** THE REQUEST **
Leave out the pictures and transcribe everything else exactly.

━━━━━ SOURCE EXCERPT

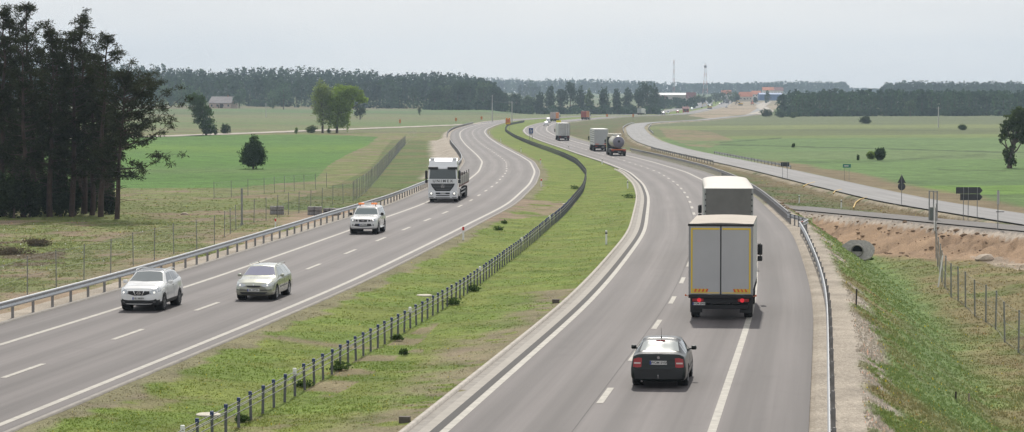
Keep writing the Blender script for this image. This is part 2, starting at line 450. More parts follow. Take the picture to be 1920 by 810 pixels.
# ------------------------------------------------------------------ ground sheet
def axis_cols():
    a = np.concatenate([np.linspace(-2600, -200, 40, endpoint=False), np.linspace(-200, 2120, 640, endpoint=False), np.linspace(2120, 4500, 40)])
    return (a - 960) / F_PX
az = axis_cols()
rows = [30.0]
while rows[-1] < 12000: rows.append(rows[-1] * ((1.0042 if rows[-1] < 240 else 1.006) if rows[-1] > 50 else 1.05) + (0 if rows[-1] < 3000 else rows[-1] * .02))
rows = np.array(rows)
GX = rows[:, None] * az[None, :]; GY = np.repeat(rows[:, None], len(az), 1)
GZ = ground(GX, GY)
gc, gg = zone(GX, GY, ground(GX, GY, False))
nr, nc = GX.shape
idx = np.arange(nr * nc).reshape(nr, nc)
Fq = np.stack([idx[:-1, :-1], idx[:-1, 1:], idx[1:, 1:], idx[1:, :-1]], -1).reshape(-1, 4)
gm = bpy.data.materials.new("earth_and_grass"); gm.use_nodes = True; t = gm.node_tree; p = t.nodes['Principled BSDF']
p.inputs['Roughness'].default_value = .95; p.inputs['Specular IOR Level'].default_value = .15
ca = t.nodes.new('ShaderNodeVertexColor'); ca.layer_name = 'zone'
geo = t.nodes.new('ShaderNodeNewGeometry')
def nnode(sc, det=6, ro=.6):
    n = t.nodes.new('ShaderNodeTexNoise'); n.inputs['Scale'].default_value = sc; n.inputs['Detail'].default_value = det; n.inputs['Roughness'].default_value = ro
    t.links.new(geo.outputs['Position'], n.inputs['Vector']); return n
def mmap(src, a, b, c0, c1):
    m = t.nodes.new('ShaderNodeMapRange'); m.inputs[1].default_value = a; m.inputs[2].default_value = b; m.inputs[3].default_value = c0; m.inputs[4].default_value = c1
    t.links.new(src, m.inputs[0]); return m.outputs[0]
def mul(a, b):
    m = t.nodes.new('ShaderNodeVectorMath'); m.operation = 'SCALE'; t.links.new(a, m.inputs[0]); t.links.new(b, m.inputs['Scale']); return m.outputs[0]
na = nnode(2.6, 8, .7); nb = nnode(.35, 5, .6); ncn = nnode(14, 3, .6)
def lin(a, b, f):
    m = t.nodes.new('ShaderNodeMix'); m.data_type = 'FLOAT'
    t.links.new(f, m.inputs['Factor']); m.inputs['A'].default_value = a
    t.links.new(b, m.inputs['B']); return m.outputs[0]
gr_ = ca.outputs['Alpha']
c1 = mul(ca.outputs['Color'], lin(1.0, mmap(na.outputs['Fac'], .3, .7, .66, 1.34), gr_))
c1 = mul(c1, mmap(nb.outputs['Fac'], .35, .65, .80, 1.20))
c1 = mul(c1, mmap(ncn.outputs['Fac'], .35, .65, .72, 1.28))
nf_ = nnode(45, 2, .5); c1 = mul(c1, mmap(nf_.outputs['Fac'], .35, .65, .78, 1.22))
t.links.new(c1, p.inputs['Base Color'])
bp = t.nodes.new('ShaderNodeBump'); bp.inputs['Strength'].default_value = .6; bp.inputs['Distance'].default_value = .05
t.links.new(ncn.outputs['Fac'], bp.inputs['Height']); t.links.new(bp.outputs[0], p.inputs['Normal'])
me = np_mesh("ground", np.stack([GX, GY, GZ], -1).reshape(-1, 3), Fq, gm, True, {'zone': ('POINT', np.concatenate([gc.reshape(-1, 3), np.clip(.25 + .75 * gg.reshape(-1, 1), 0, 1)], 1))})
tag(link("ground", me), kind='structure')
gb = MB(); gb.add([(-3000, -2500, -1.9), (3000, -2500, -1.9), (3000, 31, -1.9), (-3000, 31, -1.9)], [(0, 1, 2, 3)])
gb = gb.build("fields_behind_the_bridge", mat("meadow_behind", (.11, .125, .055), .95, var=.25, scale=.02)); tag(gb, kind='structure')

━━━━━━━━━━

** WORKED SOLUTION **
Keep writing the Blender script for this image. This is part 2, starting at line 450. More parts follow. Take the picture to be 1920 by 810 pixels.
# ------------------------------------------------------------------ ground sheet
def axis_cols():
    a = np.concatenate([np.linspace(-2600, -200, 40, endpoint=False), np.linspace(-200, 2120, 640, endpoint=False), np.linspace(2120, 4500, 40)])
    return (a - 960) / F_PX
az = axis_cols()
rows = [30.0]
while rows[-1] < 12000: rows.append(rows[-1] * ((1.0042 if rows[-1] < 240 else 1.006) if rows[-1] > 50 else 1.05) + (0 if rows[-1] < 3000 else rows[-1] * .02))
rows = np.array(rows)
GX = rows[:, None] * az[None, :]; GY = np.repeat(rows[:, None], len(az), 1)
GZ = ground(GX, GY)
gc, gg = zone(GX, GY, ground(GX, GY, False))
nr, nc = GX.shape
idx = np.arange(nr * nc).reshape(nr, nc)
Fq = np.stack([idx[:-1, :-1], idx[:-1, 1:], idx[1:, 1:], idx[1:, :-1]], -1).reshape(-1, 4)
gm = bpy.data.materials.new("earth_and_grass"); gm.use_nodes = True; t = gm.node_tree; p = t.nodes['Principled BSDF']
p.inputs['Roughness'].default_value = .95; p.inputs['Specular IOR Level'].default_value = .15
ca = t.nodes.new('ShaderNodeVertexColor'); ca.layer_name = 'zone'
geo = t.nodes.new('ShaderNodeNewGeometry')
def nnode(sc, det=6, ro=.6):
    n = t.nodes.new('ShaderNodeTexNoise'); n.inputs['Scale'].default_value = sc; n.inputs['Detail'].default_value = det; n.inputs['Roughness'].default_value = ro
    t.links.new(geo.outputs['Position'], n.inputs['Vector']); return n
def mmap(src, a, b, c0, c1):
    m = t.nodes.new('ShaderNodeMapRange'); m.inputs[1].default_value = a; m.inputs[2].default_value = b; m.inputs[3].default_value = c0; m.inputs[4].default_value = c1
    t.links.new(src, m.inputs[0]); return m.outputs[0]
def mul(a, b):
    m = t.nodes.new('ShaderNodeVectorMath'); m.operation = 'SCALE'; t.links.new(a, m.inputs[0]); t.links.new(b, m.inputs['Scale']); return m.outputs[0]
na = nnode(2.6, 8, .7); nb = nnode(.35, 5, .6); ncn = nnode(14, 3, .6)
def lin(a, b, f):
    m = t.nodes.new('ShaderNodeMix'); m.data_type = 'FLOAT'
    t.links.new(f, m.inputs['Factor']); m.inputs['A'].default_value = a
    t.links.new(b, m.inputs['B']); return m.outputs[0]
gr_ = ca.outputs['Alpha']
c1 = mul(ca.outputs['Color'], lin(1.0, mmap(na.outputs['Fac'], .3, .7, .66, 1.34), gr_))
c1 = mul(c1, mmap(nb.outputs['Fac'], .35, .65, .80, 1.20))
c1 = mul(c1, mmap(ncn.outputs['Fac'], .35, .65, .72, 1.28))
nf_ = nnode(45, 2, .5); c1 = mul(c1, mmap(nf_.outputs['Fac'], .35, .65, .78, 1.22))
t.links.new(c1, p.inputs['Base Color'])
bp = t.nodes.new('ShaderNodeBump'); bp.inputs['Strength'].default_value = .6; bp.inputs['Distance'].default_value = .05
t.links.new(ncn.outputs['Fac'], bp.inputs['Height']); t.links.new(bp.outputs[0], p.inputs['Normal'])
me = np_mesh("ground", np.stack([GX, GY, GZ], -1).reshape(-1, 3), Fq, gm, True, {'zone': ('POINT', np.concatenate([gc.reshape(-1, 3), np.clip(.25 + .75 * gg.reshape(-1, 1), 0, 1)], 1))})
tag(link("ground", me), kind='structure')
gb = MB(); gb.add([(-3000, -2500, -1.9), (3000, -2500, -1.9), (3000, 31, -1.9), (-3000, 31, -1.9)], [(0, 1, 2, 3)])
gb = gb.build("fields_behind_the_bridge", mat("meadow_behind", (.11, .125, .055), .95, var=.25, scale=.02)); tag(gb, kind='structure')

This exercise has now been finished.